L’arrachage rime avec clivage
L’arrachage ne fait pas davantage l’unanimité. A la FDSEA, on regrette que la mesure d’arrachage définitif ait précédé la mesure, encore hypothétique, d’arrachage temporaire pour préserve le potentiel viticole, en attendant, le retour, pas moins hypothétique, d’une conjoncture propice. A la CR, on réclame non pas 120 millions d’euros mais un milliard d’euros. « On réclame un arrachage massif de 100.000ha à 10.000€/ha, soit un milliard d’euros. On l’a bien mis pour que quelques personnes puissent se baigner dans la Seine. Là, on parle de sauver un secteur d’activité ». Pour le Modef, l’arrachage ne réglera rien. « On nous propose des arrachages, comme si on n’avait jamais fait ça, mais on a toujours fait ça et ça n’a rien réglé. Entre 2004 et 2024 on a perdu 20Mhl ».

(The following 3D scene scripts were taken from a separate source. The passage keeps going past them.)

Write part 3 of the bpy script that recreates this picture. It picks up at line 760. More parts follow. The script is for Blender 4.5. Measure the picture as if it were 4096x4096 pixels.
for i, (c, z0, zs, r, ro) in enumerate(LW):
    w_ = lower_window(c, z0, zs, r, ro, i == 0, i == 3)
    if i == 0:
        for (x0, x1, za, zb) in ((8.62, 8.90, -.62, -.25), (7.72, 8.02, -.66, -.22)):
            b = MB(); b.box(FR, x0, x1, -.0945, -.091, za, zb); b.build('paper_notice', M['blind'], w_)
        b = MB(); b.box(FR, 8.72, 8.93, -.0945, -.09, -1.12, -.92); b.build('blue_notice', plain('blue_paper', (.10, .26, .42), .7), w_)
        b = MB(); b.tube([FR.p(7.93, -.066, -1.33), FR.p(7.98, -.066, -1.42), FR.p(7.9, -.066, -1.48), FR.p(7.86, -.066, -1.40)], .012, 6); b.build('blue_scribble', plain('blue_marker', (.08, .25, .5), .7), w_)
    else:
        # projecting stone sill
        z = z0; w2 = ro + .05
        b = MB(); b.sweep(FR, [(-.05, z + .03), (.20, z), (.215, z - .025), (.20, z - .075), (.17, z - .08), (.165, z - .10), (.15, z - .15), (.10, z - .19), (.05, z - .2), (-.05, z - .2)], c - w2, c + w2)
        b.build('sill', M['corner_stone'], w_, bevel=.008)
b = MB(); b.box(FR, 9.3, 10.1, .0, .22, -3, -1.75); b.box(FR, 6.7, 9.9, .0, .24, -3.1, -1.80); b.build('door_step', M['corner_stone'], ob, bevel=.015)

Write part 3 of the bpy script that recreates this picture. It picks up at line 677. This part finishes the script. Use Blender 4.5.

« Avant les gens avaient deux récoltes d’avance derrière eux, aujourd’hui, ils ont deux récoltes en dette au banquier »
La Conf’ est sur la même ligne. « Ce n’est pas en arrachant 50.000 ou 60.000 ha que l’on va changer quelque chose car on continue à subventionner les plantations. On nous explique que les prix baissent à cause de la surproduction mais c’est totalement faux, il n’y a pas de surproduction au plan mondial. Avant les gens avaient deux récoltes d’avance derrière eux, aujourd’hui, ils ont deux récoltes en dette au banquier. Doubler le prix payé au producteur, c’est 40 centimes sur la bouteille, donc ce n’est pas doubler le prix de la bouteille. Malheureusement, certains doublent leur marge à chaque fois. On a la viticulture la plus compétitive avec les vins les moins chers de France ». Et de regretter que Castel Frères, « numéro un ou deux mondial », présent à Béziers, n’ait pas envoyé à Dionysud « un cariste pour dire comment il fixe le prix et dans quel but ».